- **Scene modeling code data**
:::
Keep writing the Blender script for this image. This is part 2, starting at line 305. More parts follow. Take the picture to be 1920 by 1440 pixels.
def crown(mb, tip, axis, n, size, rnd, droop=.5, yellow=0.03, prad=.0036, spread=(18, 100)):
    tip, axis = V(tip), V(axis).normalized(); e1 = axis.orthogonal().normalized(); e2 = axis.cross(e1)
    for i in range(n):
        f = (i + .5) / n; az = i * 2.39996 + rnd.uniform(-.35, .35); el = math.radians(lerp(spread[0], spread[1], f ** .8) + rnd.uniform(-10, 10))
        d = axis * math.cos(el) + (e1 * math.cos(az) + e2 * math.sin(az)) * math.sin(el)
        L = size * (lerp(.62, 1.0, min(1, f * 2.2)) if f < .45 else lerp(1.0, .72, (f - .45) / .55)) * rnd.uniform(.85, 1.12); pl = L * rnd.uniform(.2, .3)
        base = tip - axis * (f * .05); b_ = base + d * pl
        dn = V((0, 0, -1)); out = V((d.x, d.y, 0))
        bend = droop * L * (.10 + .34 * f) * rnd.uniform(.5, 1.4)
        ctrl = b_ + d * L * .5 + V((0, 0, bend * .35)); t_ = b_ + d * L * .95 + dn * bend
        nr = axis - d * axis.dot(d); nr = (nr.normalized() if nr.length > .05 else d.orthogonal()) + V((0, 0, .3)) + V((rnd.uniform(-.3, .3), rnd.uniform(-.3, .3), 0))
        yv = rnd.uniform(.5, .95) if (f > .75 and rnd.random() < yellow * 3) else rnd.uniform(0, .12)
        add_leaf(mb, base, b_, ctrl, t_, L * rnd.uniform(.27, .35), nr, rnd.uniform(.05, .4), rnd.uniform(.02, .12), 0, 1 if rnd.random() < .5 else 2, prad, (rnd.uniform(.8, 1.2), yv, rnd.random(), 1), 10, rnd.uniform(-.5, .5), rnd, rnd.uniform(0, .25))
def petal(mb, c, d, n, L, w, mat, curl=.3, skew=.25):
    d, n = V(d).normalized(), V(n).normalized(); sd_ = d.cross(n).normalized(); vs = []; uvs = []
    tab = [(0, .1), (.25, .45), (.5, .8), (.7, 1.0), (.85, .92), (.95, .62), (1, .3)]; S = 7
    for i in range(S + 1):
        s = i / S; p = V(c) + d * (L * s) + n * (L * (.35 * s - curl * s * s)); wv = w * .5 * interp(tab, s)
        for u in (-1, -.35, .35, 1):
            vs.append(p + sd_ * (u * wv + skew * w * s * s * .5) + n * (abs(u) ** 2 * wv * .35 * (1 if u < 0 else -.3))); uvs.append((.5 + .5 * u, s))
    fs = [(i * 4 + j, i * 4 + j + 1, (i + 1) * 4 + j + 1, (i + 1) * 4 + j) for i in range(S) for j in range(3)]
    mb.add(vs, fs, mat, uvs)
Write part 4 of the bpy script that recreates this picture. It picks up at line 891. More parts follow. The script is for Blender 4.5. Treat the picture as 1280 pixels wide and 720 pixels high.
:::
- **Your task**
Look through the entries above for the word "pixels". Copy every line where it shows up.

- **Result of the exercise**
Keep writing the Blender script for this image. This is part 2, starting at line 305. More parts follow. Take the picture to be 1920 by 1440 pixels.
Write part 4 of the bpy script that recreates this picture. It picks up at line 891. More parts follow. The script is for Blender 4.5. Treat the picture as 1280 pixels wide and 720 pixels high.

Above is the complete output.